ロシア、トランプ氏の米ロ首脳会談中止決定は「遺憾」

ドイツ・ハンブルクで開催されたG20首脳会議に合わせて会談を行うドナルド・トランプ米大統領(右)とロシアのウラジーミル・プーチン大統領(2017年7月7日撮影、資料写真)。(c)Mikhail KLIMENTIEV / SPUTNIK / AFP〔AFPBB News

制裁解除の理由は
「労働者」「経済」「中国」

 「米国財務省外国資産管理局(以下OFAC)はエンプラス、ルサール、ユーロシブエネルゴに対する制裁を解除する」

 これはOFACがロシアのアルミ王デリパスカ氏が所有する3社に2018年4月に課した経済制裁を解除するという決定で、今年1月27日に発表された。

 3社とはルサール社(アルミ生産)、エンプラス社(ルサール社の株式を保有)、ユーロシブエネルゴ社(電力)である。

 あまり知られていないが、今回の制裁解除劇の立役者は1人の英国人である。名前はグレゴリー・レオナード・ジョージ・バーカー(以下バーカー氏)。

 男爵の爵位を持つ英国保守党の議員であり、2010~2015年までデイビッド・キャメロン政権でエネルギー・気候変動担当大臣を務めた。
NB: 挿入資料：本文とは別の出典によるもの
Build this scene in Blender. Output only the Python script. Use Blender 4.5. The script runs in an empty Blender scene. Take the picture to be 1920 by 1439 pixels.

 1966年生まれのバーカー氏は広告会社ブランズウィック・グループ(Brunswick Group)のアソシエイト・パートナーとして働いたのち、1990年代後半にロシアの富豪アブラモビッチ氏(英プレミアリーグ・チェルシーFCのオーナーとしても有名)と働くためロシアに渡っている。

 それから約20年後、アブラモビッチ氏の推薦もあり、2017年10月ロシアのアルミ王デリパスカ氏はバーカー氏をエンプラス社の取締役会議長に任命した。その数週間後、エンプラス社はロンドン株式市場に上場した。

 しかし2018年4月、冒頭で述べたようにエンプラス社がOFACの制裁を受けたことで、バーカー氏の業務内容は大きく変化した。

 エンプラス社を制裁から救うべく、バーカー氏は早速全体戦略を立てる。

 それは「悪い奴(デリパスカ氏)を懲らしめ、雇用(従業員)を守る」というシナリオだった。そして2018年5月にはこの分野で豊富なロビイング経験を有するマーキュリー(Mercury)社を起用した。